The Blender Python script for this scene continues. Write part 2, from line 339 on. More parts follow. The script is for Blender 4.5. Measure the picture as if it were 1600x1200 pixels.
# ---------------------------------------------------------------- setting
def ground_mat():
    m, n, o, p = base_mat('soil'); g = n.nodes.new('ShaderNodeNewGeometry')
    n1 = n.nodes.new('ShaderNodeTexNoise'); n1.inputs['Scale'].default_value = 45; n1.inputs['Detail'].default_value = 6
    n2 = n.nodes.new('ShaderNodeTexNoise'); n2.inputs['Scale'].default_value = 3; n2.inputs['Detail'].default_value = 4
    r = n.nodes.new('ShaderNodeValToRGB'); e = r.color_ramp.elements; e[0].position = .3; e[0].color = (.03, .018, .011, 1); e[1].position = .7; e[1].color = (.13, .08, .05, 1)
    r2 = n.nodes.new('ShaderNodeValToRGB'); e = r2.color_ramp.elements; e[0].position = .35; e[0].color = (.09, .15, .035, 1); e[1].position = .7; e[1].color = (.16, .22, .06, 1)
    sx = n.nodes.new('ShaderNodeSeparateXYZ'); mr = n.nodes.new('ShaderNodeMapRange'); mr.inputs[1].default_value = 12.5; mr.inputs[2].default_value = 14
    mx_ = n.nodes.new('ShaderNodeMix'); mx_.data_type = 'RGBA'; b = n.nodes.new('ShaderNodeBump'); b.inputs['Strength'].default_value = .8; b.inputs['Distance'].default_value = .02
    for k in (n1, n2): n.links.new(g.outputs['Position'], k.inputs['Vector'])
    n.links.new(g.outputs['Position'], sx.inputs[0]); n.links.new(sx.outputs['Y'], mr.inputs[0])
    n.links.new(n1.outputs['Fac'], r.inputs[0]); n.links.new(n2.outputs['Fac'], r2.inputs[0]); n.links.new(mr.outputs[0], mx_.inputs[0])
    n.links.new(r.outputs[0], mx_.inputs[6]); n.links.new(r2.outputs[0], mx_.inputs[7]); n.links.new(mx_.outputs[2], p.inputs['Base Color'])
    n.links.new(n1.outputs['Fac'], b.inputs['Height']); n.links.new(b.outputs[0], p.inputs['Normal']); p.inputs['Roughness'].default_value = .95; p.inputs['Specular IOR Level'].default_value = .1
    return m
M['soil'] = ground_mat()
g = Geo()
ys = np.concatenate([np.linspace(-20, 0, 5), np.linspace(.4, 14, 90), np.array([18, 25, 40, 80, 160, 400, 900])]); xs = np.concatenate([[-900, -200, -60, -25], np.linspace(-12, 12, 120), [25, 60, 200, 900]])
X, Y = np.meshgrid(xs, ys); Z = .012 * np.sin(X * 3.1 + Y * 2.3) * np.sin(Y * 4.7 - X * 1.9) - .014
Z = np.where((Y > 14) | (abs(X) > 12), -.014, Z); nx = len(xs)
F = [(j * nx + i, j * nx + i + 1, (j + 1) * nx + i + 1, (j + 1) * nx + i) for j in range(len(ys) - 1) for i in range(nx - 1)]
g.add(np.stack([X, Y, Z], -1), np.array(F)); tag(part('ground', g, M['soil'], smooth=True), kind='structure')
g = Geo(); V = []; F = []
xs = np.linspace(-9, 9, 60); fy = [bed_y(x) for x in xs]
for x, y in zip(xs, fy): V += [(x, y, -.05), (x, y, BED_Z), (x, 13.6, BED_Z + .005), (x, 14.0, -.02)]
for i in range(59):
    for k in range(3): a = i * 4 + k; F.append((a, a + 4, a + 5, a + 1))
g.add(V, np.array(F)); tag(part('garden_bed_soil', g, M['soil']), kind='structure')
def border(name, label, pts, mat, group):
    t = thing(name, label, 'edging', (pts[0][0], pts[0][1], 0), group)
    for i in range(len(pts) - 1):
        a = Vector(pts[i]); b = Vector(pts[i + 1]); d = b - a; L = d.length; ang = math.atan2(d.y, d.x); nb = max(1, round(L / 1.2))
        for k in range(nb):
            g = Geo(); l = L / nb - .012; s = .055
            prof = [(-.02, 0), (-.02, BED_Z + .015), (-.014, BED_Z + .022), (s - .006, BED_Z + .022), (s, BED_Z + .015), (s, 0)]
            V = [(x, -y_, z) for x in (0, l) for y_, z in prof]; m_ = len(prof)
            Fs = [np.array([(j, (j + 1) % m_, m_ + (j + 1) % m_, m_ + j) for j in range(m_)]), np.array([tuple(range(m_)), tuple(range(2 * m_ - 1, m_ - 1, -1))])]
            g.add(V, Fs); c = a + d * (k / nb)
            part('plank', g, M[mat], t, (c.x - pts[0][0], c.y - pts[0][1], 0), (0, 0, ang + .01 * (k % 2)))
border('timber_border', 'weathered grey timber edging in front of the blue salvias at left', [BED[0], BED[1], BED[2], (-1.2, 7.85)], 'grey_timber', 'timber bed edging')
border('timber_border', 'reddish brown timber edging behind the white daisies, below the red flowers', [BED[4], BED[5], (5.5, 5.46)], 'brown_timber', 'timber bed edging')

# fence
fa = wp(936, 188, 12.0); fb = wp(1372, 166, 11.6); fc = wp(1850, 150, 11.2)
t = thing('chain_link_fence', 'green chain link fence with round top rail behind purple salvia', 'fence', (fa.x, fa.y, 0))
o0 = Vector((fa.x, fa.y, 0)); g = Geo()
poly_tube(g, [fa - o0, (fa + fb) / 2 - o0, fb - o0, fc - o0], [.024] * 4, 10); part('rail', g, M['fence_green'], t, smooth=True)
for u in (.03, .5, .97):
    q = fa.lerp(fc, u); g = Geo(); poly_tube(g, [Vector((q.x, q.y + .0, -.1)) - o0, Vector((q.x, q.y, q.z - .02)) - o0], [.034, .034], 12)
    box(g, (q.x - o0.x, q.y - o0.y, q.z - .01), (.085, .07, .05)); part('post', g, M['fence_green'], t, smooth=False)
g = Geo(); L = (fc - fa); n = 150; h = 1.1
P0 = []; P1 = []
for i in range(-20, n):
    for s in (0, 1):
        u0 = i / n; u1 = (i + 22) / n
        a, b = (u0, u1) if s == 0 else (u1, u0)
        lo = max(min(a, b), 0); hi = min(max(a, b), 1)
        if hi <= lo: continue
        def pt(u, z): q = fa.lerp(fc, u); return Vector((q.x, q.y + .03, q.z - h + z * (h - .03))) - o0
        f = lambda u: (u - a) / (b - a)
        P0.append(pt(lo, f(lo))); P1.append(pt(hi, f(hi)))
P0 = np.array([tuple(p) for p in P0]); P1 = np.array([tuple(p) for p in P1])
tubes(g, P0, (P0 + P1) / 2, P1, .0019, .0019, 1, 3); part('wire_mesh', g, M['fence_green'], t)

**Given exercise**
Across the data above, how many lines include the word "part"? Give only the count.

**Final result**
7